======== GIVEN INFORMATION

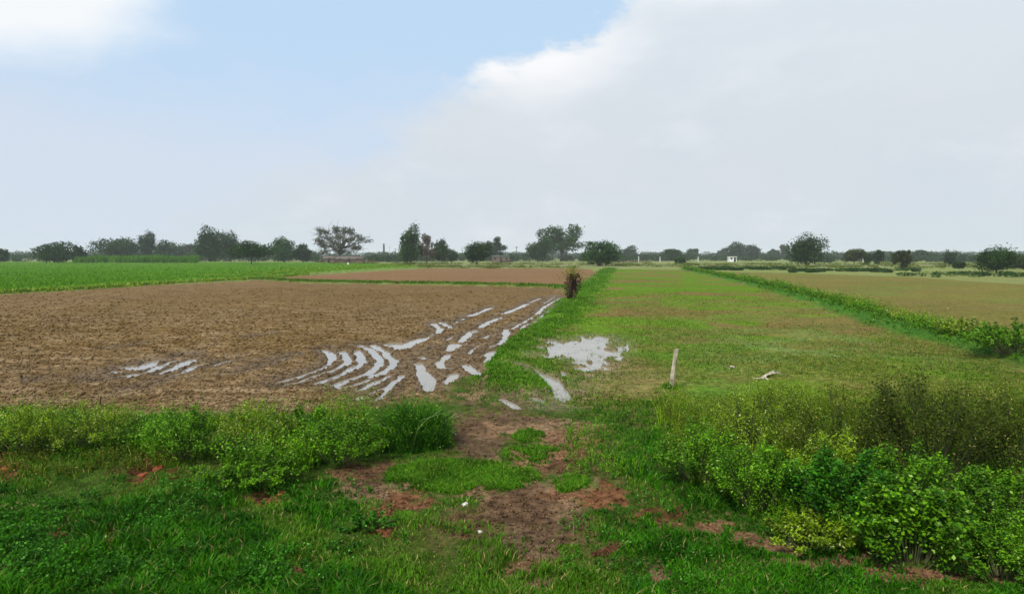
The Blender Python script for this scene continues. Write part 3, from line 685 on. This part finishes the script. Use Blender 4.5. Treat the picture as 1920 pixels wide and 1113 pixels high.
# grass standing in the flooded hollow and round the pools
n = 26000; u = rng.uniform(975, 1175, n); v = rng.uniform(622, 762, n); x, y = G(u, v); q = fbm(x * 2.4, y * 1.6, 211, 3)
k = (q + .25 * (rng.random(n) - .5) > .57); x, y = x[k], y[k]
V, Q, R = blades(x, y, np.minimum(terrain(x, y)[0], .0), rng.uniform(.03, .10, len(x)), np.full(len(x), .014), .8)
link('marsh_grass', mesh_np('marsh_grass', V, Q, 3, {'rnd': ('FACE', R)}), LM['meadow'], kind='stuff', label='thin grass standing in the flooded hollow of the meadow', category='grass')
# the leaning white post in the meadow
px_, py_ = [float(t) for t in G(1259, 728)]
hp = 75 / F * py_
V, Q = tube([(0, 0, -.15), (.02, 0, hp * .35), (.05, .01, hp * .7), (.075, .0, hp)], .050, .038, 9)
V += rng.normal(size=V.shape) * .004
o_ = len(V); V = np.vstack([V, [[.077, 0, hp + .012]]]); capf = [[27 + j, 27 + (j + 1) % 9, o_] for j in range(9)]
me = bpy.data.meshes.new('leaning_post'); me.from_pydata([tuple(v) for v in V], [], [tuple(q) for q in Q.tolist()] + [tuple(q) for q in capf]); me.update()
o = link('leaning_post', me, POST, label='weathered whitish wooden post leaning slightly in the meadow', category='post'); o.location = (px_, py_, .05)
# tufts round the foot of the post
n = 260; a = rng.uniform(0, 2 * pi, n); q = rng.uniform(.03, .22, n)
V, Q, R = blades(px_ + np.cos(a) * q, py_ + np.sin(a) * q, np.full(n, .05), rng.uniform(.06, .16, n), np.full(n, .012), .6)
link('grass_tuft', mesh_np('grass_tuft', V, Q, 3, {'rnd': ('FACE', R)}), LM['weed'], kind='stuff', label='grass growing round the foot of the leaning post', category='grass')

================

EXERCISE OBJECTIVE -
Set the data above down again exactly as given, with no pictures.

FULL RESPONSE -
The Blender Python script for this scene continues. Write part 3, from line 685 on. This part finishes the script. Use Blender 4.5. Treat the picture as 1920 pixels wide and 1113 pixels high.
# grass standing in the flooded hollow and round the pools
n = 26000; u = rng.uniform(975, 1175, n); v = rng.uniform(622, 762, n); x, y = G(u, v); q = fbm(x * 2.4, y * 1.6, 211, 3)
k = (q + .25 * (rng.random(n) - .5) > .57); x, y = x[k], y[k]
V, Q, R = blades(x, y, np.minimum(terrain(x, y)[0], .0), rng.uniform(.03, .10, len(x)), np.full(len(x), .014), .8)
link('marsh_grass', mesh_np('marsh_grass', V, Q, 3, {'rnd': ('FACE', R)}), LM['meadow'], kind='stuff', label='thin grass standing in the flooded hollow of the meadow', category='grass')
# the leaning white post in the meadow
px_, py_ = [float(t) for t in G(1259, 728)]
hp = 75 / F * py_
V, Q = tube([(0, 0, -.15), (.02, 0, hp * .35), (.05, .01, hp * .7), (.075, .0, hp)], .050, .038, 9)
V += rng.normal(size=V.shape) * .004
o_ = len(V); V = np.vstack([V, [[.077, 0, hp + .012]]]); capf = [[27 + j, 27 + (j + 1) % 9, o_] for j in range(9)]
me = bpy.data.meshes.new('leaning_post'); me.from_pydata([tuple(v) for v in V], [], [tuple(q) for q in Q.tolist()] + [tuple(q) for q in capf]); me.update()
o = link('leaning_post', me, POST, label='weathered whitish wooden post leaning slightly in the meadow', category='post'); o.location = (px_, py_, .05)
# tufts round the foot of the post
n = 260; a = rng.uniform(0, 2 * pi, n); q = rng.uniform(.03, .22, n)
V, Q, R = blades(px_ + np.cos(a) * q, py_ + np.sin(a) * q, np.full(n, .05), rng.uniform(.06, .16, n), np.full(n, .012), .6)
link('grass_tuft', mesh_np('grass_tuft', V, Q, 3, {'rnd': ('FACE', R)}), LM['weed'], kind='stuff', label='grass growing round the foot of the leaning post', category='grass')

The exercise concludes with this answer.